# Available data
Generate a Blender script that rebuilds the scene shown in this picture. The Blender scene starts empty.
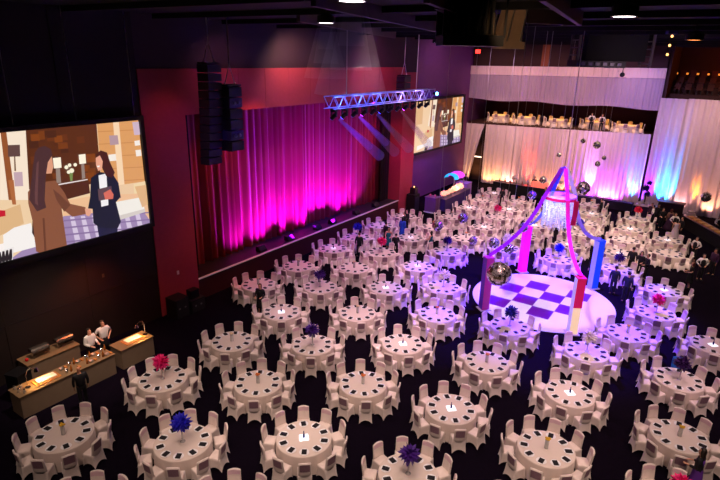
import bpy, bmesh, math, random
from mathutils import Vector, Matrix
random.seed(7)
S = bpy.context.scene
COL = S.collection
PI = math.pi
# ------------------------------------------------------------------ camera model (measured from the photograph)
F_PX, PITCH, ROLL, CAM_H = 538.756, 0.3294816, 0.0242760, 12.771
ROT = math.radians(33.53)            # room axes against the viewing direction
cR, sR = math.cos(ROT), math.sin(ROT)
def room(x, y):                      # viewing-aligned plan coordinates -> room coordinates
    return (x*cR - y*sR, x*sR + y*cR)
def _axes():
    c, s = math.cos(PITCH), math.sin(PITCH)
    fwd = Vector((0, c, -s)); right = Vector((1, 0, 0)); up = Vector((0, s, c))
    r2 = right*math.cos(ROLL) + up*math.sin(ROLL); u2 = up*math.cos(ROLL) - right*math.sin(ROLL)
    m = Matrix.Rotation(ROT, 3, 'Z')
    return m @ r2, m @ u2, m @ fwd
AR, AU, AF = _axes()
EYE = Vector((0, 0, CAM_H))
def ray(px, py): return AR*((px-360)/F_PX) + AU*(-(py-240)/F_PX) + AF
def at(px, py, z):                   # point of the room seen at a pixel at height z
    r = ray(px, py); return EYE + r*((z-CAM_H)/r.z)
def on_x(px, py, x):
    r = ray(px, py); return EYE + r*(x/r.x)
def on_y(px, py, y):
    r = ray(px, py); return EYE + r*(y/r.y)
def pix(P):
    d = Vector(P)-EYE; k = d.dot(AF); return (360+F_PX*d.dot(AR)/k, 240-F_PX*d.dot(AU)/k, k)
cam = bpy.data.objects.new('camera', bpy.data.cameras.new('camera')); COL.objects.link(cam)
cam.data.sensor_width = 36; cam.data.lens = F_PX/720*36; cam.data.clip_end = 300; cam.data.clip_start = .05
M4 = Matrix((AR, AU, -AF)).transposed().to_4x4(); M4.translation = EYE
cam.matrix_world = M4
S.camera = cam
# ------------------------------------------------------------------ helpers
def srgb(r, g, b):
    f = lambda c: ((c/255+.055)/1.055)**2.4 if c/255 > .04045 else c/255/12.92
    return (f(r), f(g), f(b), 1)
MATS = {}
def mat(name, col, rough=.6, metal=0, emit=0, ecol=None, noise=0, nscale=20, trans=0, sheen=0, bump=0, ior=1.45, coat=0):
    if name in MATS: return MATS[name]
    m = bpy.data.materials.new(name); m.use_nodes = True; n = m.node_tree.nodes; l = m.node_tree.links
    p = n['Principled BSDF']
    c = srgb(*col) if max(col[:3]) > 1 else (*col[:3], 1)
    p.inputs['Base Color'].default_value = c; p.inputs['Roughness'].default_value = rough; p.inputs['Metallic'].default_value = metal
    p.inputs['IOR'].default_value = ior
    if trans: p.inputs['Transmission Weight'].default_value = trans
    if sheen: p.inputs['Sheen Weight'].default_value = sheen
    if coat: p.inputs['Coat Weight'].default_value = coat
    if emit:
        e = ecol or col
        p.inputs['Emission Color'].default_value = srgb(*e) if max(e[:3]) > 1 else (*e[:3], 1)
        p.inputs['Emission Strength'].default_value = emit
    if noise or bump:
        tc = n.new('ShaderNodeTexCoord'); t = n.new('ShaderNodeTexNoise'); t.inputs['Scale'].default_value = nscale; t.inputs['Detail'].default_value = 4
        l.new(tc.outputs['Object'], t.inputs['Vector'])
        if noise:
            mx = n.new('ShaderNodeMix'); mx.data_type = 'RGBA'
            mx.inputs[6].default_value = tuple(x*(1-noise) for x in c[:3])+(1,); mx.inputs[7].default_value = tuple(min(1, x*(1+noise)) for x in c[:3])+(1,)
            l.new(t.outputs['Fac'], mx.inputs[0]); l.new(mx.outputs[2], p.inputs['Base Color'])
        if bump:
            b = n.new('ShaderNodeBump'); b.inputs['Strength'].default_value = bump; l.new(t.outputs['Fac'], b.inputs['Height']); l.new(b.outputs['Normal'], p.inputs['Normal'])
    MATS[name] = m
    return m
class MB:
    def __init__(s): s.v = []; s.f = []; s.m = []; s.mi = 0
    def add(s, vs, fs):
        b = len(s.v); s.v += [tuple(q) for q in vs]; s.f += [tuple(b+i for i in f) for f in fs]; s.m += [s.mi]*len(fs); return s
    def box(s, x0, x1, y0, y1, z0, z1):
        v = [(x, y, z) for z in (z0, z1) for y in (y0, y1) for x in (x0, x1)]
        return s.add(v, [(0, 2, 3, 1), (4, 5, 7, 6), (0, 1, 5, 4), (2, 6, 7, 3), (0, 4, 6, 2), (1, 3, 7, 5)])
    def cbox(s, cx, cy, z0, w, d, h): return s.box(cx-w/2, cx+w/2, cy-d/2, cy+d/2, z0, z0+h)
    def obox(s, a, b, w, z0, z1):    # a box whose plan is the strip of width w along a->b
        a = Vector(a[:2]); b = Vector(b[:2]); t = (b-a).normalized(); nn = Vector((-t.y, t.x))*w
        P = [a, b, b+nn, a+nn]
        return s.prism([(q.x, q.y) for q in P], z0, z1)
    def prism(s, poly, z0, z1):
        n = len(poly); ar = sum(poly[i][0]*poly[(i+1) % n][1]-poly[(i+1) % n][0]*poly[i][1] for i in range(n))
        if ar < 0: poly = poly[::-1]
        v = [(x, y, z0) for x, y in poly]+[(x, y, z1) for x, y in poly]
        return s.add(v, [tuple(range(n))[::-1], tuple(range(n, 2*n))]+[(i, (i+1) % n, n+(i+1) % n, n+i) for i in range(n)])
    def tube(s, pts, r, n=8, caps=True):
        pts = [Vector(p) for p in pts]; vs = []; k = len(pts)
        up = None
        for i, p in enumerate(pts):
            t = (pts[min(i+1, k-1)]-pts[max(i-1, 0)]).normalized()
            if up is None: up = Vector((0, 0, 1)) if abs(t.z) < .9 else Vector((1, 0, 0))
            a = t.cross(up).normalized(); b = a.cross(t).normalized(); up = b
            rr = r[i] if isinstance(r, (list, tuple)) else r
            vs += [p+a*(rr*math.cos(2*PI*j/n))+b*(rr*math.sin(2*PI*j/n)) for j in range(n)]
        fs = [(i*n+j, i*n+(j+1) % n, (i+1)*n+(j+1) % n, (i+1)*n+j) for i in range(k-1) for j in range(n)]
        if caps: fs += [tuple(range(n))[::-1], tuple((k-1)*n+j for j in range(n))]
        return s.add(vs, fs)
    def lathe(s, prof, n=24, c=(0, 0, 0), wave=None, caps=True):
        vs = []
        for i, (r, z) in enumerate(prof):
            for j in range(n):
                a = 2*PI*j/n; rr = r+(wave(i, a) if wave else 0)
                vs.append((c[0]+rr*math.cos(a), c[1]+rr*math.sin(a), c[2]+z))
        k = len(prof); fs = [(i*n+j, i*n+(j+1) % n, (i+1)*n+(j+1) % n, (i+1)*n+j) for i in range(k-1) for j in range(n)]
        if caps and prof[0][0] > 1e-6: fs.append(tuple(range(n))[::-1])
        if caps and prof[-1][0] > 1e-6: fs.append(tuple((k-1)*n+j for j in range(n)))
        return s.add(vs, fs)
    def ball(s, c, r, n=12, k=8, sz=1):
        return s.lathe([(max(1e-7, r*math.sin(PI*i/k)), -r*sz*math.cos(PI*i/k)) for i in range(k+1)], n, c)
    def mesh(s, name, mats, smooth=True):
        me = bpy.data.meshes.new(name); me.from_pydata(s.v, [], s.f)
        for m in (mats if isinstance(mats, (list, tuple)) else [mats]): me.materials.append(m)
        me.polygons.foreach_set('material_index', s.m); me.polygons.foreach_set('use_smooth', [smooth]*len(s.f))
        me.update(); return me
    def build(s, name, mats, parent=None, loc=(0, 0, 0), rz=0, smooth=False):
        return link(name, s.mesh(name, mats, smooth), parent, loc, rz)
def link(name, data, parent=None, loc=(0, 0, 0), rz=0):
    o = bpy.data.objects.new(name, data); COL.objects.link(o); o.location = loc; o.rotation_euler = (0, 0, rz)
    if parent is not None: o.parent = parent
    return o
def tag(o, label=None, cat=None, group=None, kind=None):
    for k, v in (('label', label), ('category', cat), ('group', group), ('kind', kind)):
        if v: o[k] = v
    return o
def empty(name, loc=(0, 0, 0), rz=0, label=None, cat=None, group=None):
    return tag(link(name, None, None, loc, rz), label, cat, group)
def struct(o): o['kind'] = 'structure'; return o
def copy_tree(o, loc, rz=None):
    c = o.copy(); COL.objects.link(c); c.location = loc
    if rz is not None: c.rotation_euler = (0, 0, rz)
    for ch in KIDS.get(o.name, ()):
        d = ch.copy(); COL.objects.link(d); d.parent = c
        for g in KIDS.get(ch.name, ()):
            e = g.copy(); COL.objects.link(e); e.parent = d
    return c
KIDS = {}
def kid(p, o): KIDS.setdefault(p.name, []).append(o); return o
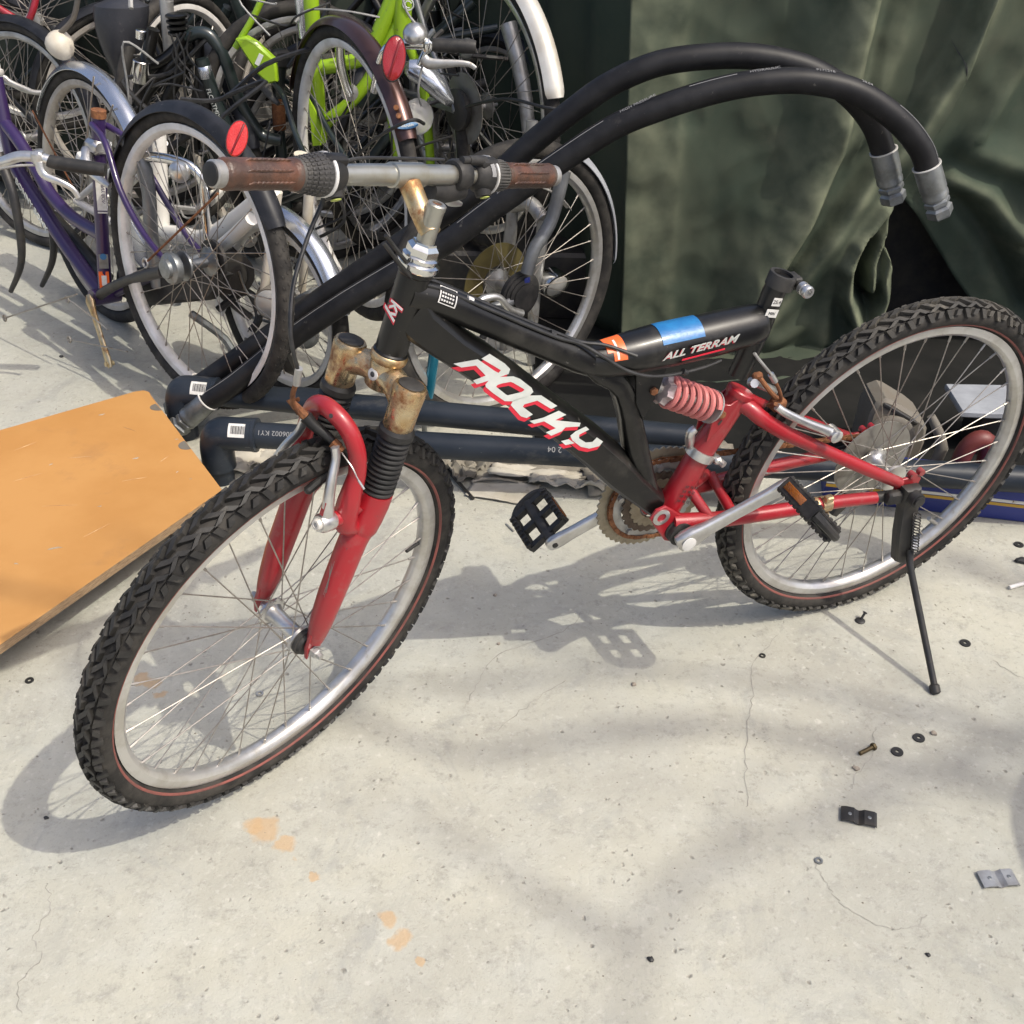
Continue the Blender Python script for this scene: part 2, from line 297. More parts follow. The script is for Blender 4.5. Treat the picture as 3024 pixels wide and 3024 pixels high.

# Task statement
Search the material above for "scene". Pull out each line where it shows up.

# Full response
Generate a Blender script that rebuilds the scene shown in this picture. The Blender scene starts empty.
S = bpy.context.scene
Continue the Blender Python script for this scene: part 2, from line 297. More parts follow. The script is for Blender 4.5. Treat the picture as 3024 pixels wide and 3024 pixels high.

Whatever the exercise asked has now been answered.